Not just another nosedive into the eternal, ever-morphing ocean of beats & samples, Exquisite Corpse (named after the Surrealist parlor game) is a work of weight that grows in impact and wisdom the more you open yourself to it. The arrangements and programming are things of extraordinary craft, matching tones with other tones as if they were paying each other compliments, saying things it’d take a zillion words to describe. Richly disparate in both source material and concept, the disc is a virtual handbook for aspiring DJs and “serious” composers alike.
Be forewarned: Daedelus has a bigger record collection than God, covering not just your basics in hip-hop, jazz, and vintage funk/R&B/soul but many or most of the Hollywood and Euro film soundtracks circa 19401980; every kind of world music that ever was; healthy chunks of vintage electro-acoustic and musique concrète; and a lot of bossa nova, música popular brasileira and batucada. All this stuff, believe me, looks great on his shelves. And virtually all of it sounds incredible dissolved into his own music.
Daedelus grew up in Santa Monica and attended USC, where he studied double bass, clarinet and jazz. For a brief period he went around telling people he was from Wales. But he was lying.
“Well, I’m Welsh on my father’s side. I was obsessed with Wales.”
That’s probably why he named one of his best albums, Of Snowdonia, after the national park in northern Wales. It’s an album of the most sweetly luxuriant orchestral samples liberally sprinkled with bells, then finely entangled, giving birth to charming lullabies and zap! rather rudely hyper drum & bass strangulations. In its constant interruptions of flow, it declares that here, at least, Daedelus simply won’t be constrained to any genre.
“It kind of depends on the record,” he says. “A lot of times I shoot for a genre: I try to use the clichés of a genre in a good way, take some defining moment or something and put my spin on it.”
But the end result can be quite deviant. “When I put out the The Weather record, I was trying to make a hip-hop record, but it didn’t turn out that way at all at least a lot of [purists] didn’t think so. But that’s okay, ’cause if I’m working with a cliché, something’s gonna happen within those confines.”

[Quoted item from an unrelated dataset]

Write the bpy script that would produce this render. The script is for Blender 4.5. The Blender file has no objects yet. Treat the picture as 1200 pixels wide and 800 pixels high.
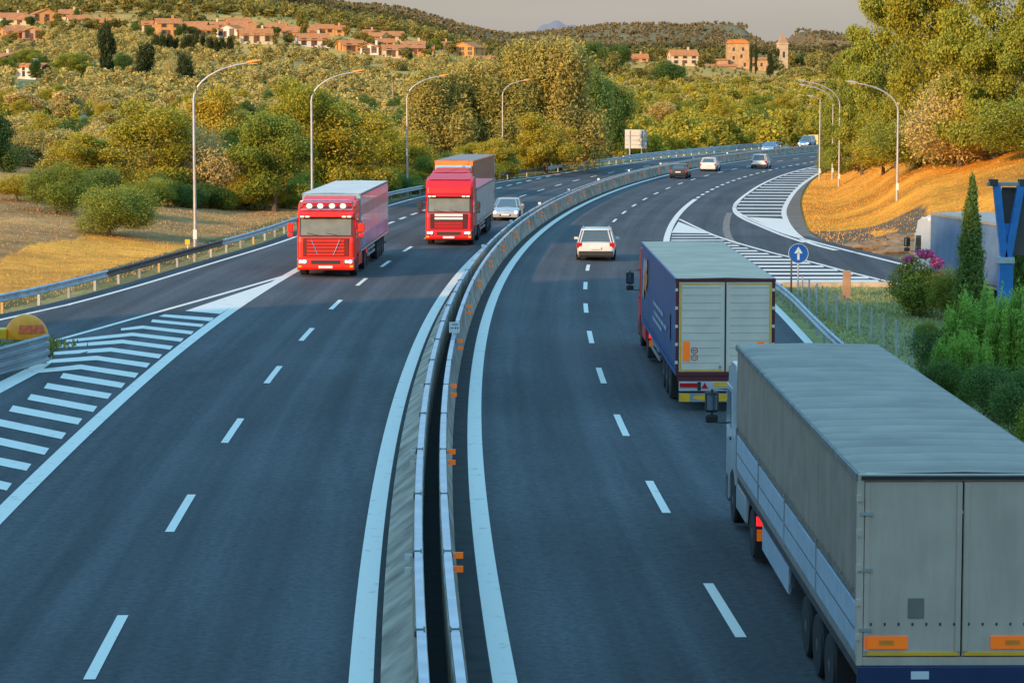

One byproduct of Daedelus’ way of beginning a track with one idea and ending up with an entirely different one is that he uncovers enormous swathes of emotional/atmospheric terrain over the course of an album, and usually within each track.
“I like to try and keep a continuity to it, but if I sample something, I often forget where I sampled it from, and kind of stutter. Sometimes things are very calculating, sometimes very random. The main thing is, I try to keep it different for myself; I think if I had one path I’d get really bored.” Witness the Invention album, which features a printer solo. “Somebody was printing out while I was working on a song, and it just clicked. And then I messed around with typing different things and trying to do different rhythms and . . .”
Daedelus is literally reshaping the sound and structure of music for a new generation of (hopefully) open-minded music fans. “This idea that you have to have a beginning and end to something, it gets to be oppressive. Though I prefer shorter songs, ’cause it’s presenting an idea, I’m probably more of a maximalist than a minimalist. I like the big, grand gestures, and all that stuff.”
The nature of the recording studio, however, can dictate reality even for an artist who dedicates himself to creating music spontaneously a fact that’s at the core of Daedelus’ trip.
“I really like the idea of improvising and aleatoric music, but it’s so hard to achieve that in the studio, where things are very calculating. It doesn’t seem possible.” Which is perhaps why Daedelus has been hitting the stage a lot recently, honing his live act to keep the crowds bumping and, crucially, getting their feedback.
“I’m working more on developing a dynamic show. I interact with my audience to a certain degree, and I have to take them into consideration, ’cause I value them very high-ly. I really respect people who sometimes listen, especially in this world of so much music, to take a moment to listen to my music.
“And I leave it to the label or critics to think about what to call it. But all that is secondary; the music happens, and then you can interact and talk about it. I’m trying to tell people that it doesn’t really make a difference to the music.”